In the case of British Land, its half-year property valuation declined 3% following yield expansion of 17 basis points, notably for lower yielding assets where the impact of rising interest rates has been most acute. The decline in property valuations was partly offset by rental growth in campuses, retail parks and urban logistics.

Chief executive Simon Carter said in November: “We do think yields will continue to move out, but based on what we're currently seeing, we believe the impact on values will be cushioned by rental growth in our markets.”

A note published a month ago by analysts at Liberum said the industry was ready for a reset after the “precipitous drop” in direct property valuations during the second half of last year.

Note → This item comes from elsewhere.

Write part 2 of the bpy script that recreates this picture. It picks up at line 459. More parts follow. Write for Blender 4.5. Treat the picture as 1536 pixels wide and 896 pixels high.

Forecasting that declines will slow markedly in the first quarter as yields stabilise, Liberum said that the UK real estate investment trust (REIT) sector offered selective value through top picks Segro (LSE:SGRO), NewRiver REIT (LSE:NRR), Derwent London (LSE:DLN), CLS Holdings (LSE:CLI) and Hammerson.

Its report noted that capital values declined 13% in the fourth quarter, close to the 14.3% fall at the height of the financial crisis in 2008.

Liberum added: “Declines in the second half of 2022 outpaced expectations across all segments, with almost two years of forecast declines occurring over six months. With peak interest rates in sight in the first half, we believe current pricing offers an attractive entry point for REITs and an opportunity to re-enter quality segments at rebased levels.”

Liberum said last month that it believed sheds, self-storage and student accommodation have the pricing power to drive superior rental growth. In contrast, office markets are expected to continue to face headwinds from higher vacancy rates.

In a note earlier this year, Bank of America described 2022 as apocalyptic for real estate and that 2023 represented a big macroeconomic call on rates and credit.

It said: “The tail of monetary tightening and soaring debt costs are likely to be tougher and last longer than most envisage in front of a steep debt maturity wall. The sector will likely remain in price discovery mode for most of the year. Prices and earnings still need to find a floor to reflect cap rates expansion and rising financing costs.”